I was trying to solve the PDE:
$xu_{x} + 2yu_{y} = 3u$ with $u(x,y,0) = g(x,y)$
I thought of using method of characteristics
So the initial curve looks like $x = a, y=b , z = g(a,b)$
with
$\frac{dx}{ds} = x, \frac{dy}{ds} = 2y , \frac{dz}{ds} = 3z$
$x(0) =a, y(0) = b, z(0) = g(a,b)$
implying $x = ae^s , y = be^{2s} , z = g(a,b) e^{3s}$
So we have $xy = ab e^{3s}$
implying $e^{3s} = \frac{xy}{ab}$
so that $z = g(a,b) \frac{xy}{ab}$
but I think it is incorrect as i think that it doesnot satisfy the initial conditions.
Any help would be nice!
$$xu_x+2yu_y=3u\tag 1$$ $$\frac{dx}{x}=\frac{dy}{2y}=\frac{du}{3u}=ds$$ First characteristic equation from $\frac{dx}{x}=\frac{dy}{2y}$ : $$\frac{y}{x^2}=c_1$$ Second characteristic equation from $\frac{dx}{x}=\frac{du}{3u}$ : $$\frac{u}{x^3}=c_2$$ General solution of the PDE $(1)$ on the form of implicit equation $c_2=F(c_1)$ :
$\frac{u}{x^3}=F\left(\frac{y}{x^2}\right)$ $$u(x,y)=x^3F\left(\frac{y}{x^2}\right)$$ $F$ is an arbitrary function, to be determined according to some boundary condition.

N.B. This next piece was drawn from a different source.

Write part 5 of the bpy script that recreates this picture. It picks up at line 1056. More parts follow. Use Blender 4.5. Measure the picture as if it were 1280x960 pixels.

The wording of the question makes appear a dummy variable $t$ . Thus the general solution of equation $(1)$ is : $$u(x,y,t)=x^3\Phi\left(\frac{y}{x^2}\:,\:t\right) \tag 2$$ $\Phi$ is an arbitrary function of two variables, to be determined according to some boundary and initial conditions.
The specified initial condition $u(x,y,0)=g(x,y)$ implies only one equation : $$g(x,y)=x^3\Phi\left(\frac{y}{x^2}\:,\:0\right)$$ which is not sufficient for the function $\Phi$ to be determined.